Monday, July 22, 2024

Welcome to the Next War: the AI Triple Black Box and Accountability

Professor Ashley Deeks
Greeting from "The Double Black Box: National Security, Artificial Intelligence, and the Struggle for Democratic Accountability" by Professor Ashley Deeks, University of Virginia. This is a public part of the conference "Anticipating the Future of War: AI, Automated Systems, and Resort-to-Force Decision Making" hosted by the Coral Bell School of Asia Pacific Affairs at the Australian National University. Professor Deeks' thesis is that defence AI is a block box both because even the programmers don't know what it is doing and if they did it would be secret. I suggest the situation is not that bad: it is possible to build AI systems which can be asked why they made a decision. But as the recent Microsoft/Crowdstrike failure shows, even non-AI systems can do surprising things. There is also cause concern, as Professor Deeks pointed out, due to the scale of use.

At a practical level it is not that difficult to test if an AI weapon is at least as reliable as a human operator. This could improve procedures by making explicit the decision making processes. There will be pressure to use advanced automated systems, just as there are for current simple ones, such as mines. 

Professor Deeks is presenting a US-centric view of the issues. However, the US is not a leader in development of AI weapons. Any country with a university having a computing school has the capability to make advanced AI weapons. Recently I was assessing a university student project for a small autonomous vehicle. This was for civilian purposes, but one version was tracked, and just needed a weapon added to be a robot tank.

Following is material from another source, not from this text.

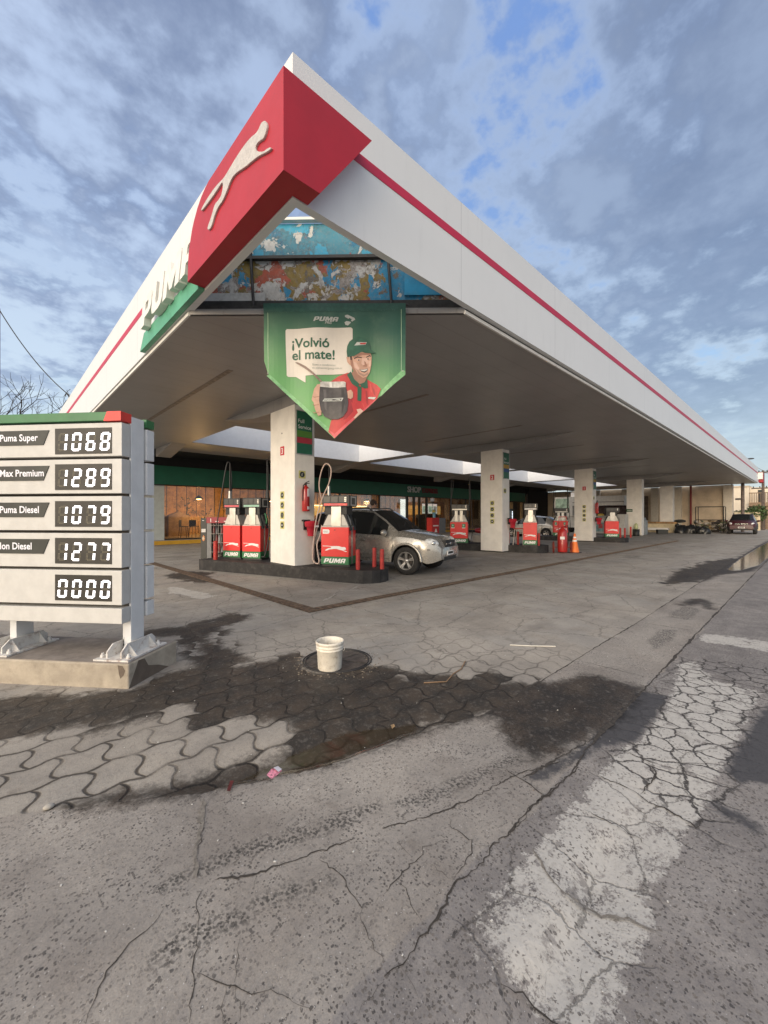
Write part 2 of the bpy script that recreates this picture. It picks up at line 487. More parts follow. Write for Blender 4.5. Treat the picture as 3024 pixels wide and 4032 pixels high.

The problem, I suggest, could be far harder than Professor Deeks suggests. The magic sauce for an AI weapon is in the software. The physical weapon can be upgraded over the air to have new capabilities. Some of this has been seen with missiles, where air launched missiles have been adapted for surface launch & surface for air. An example is the US Navy's SM-6 ship missile adapted for air launch against surface, air and space targets. Deciding of something is an anti-satellite weapon or not is a matter of software. 

Professor Deeks mentioned her paper "The judicial demand for explainable artificial intelligence" (2019) which argued for lawyers to get AI savvy. Some are thinking tech, such as Herbert Smith Freehills.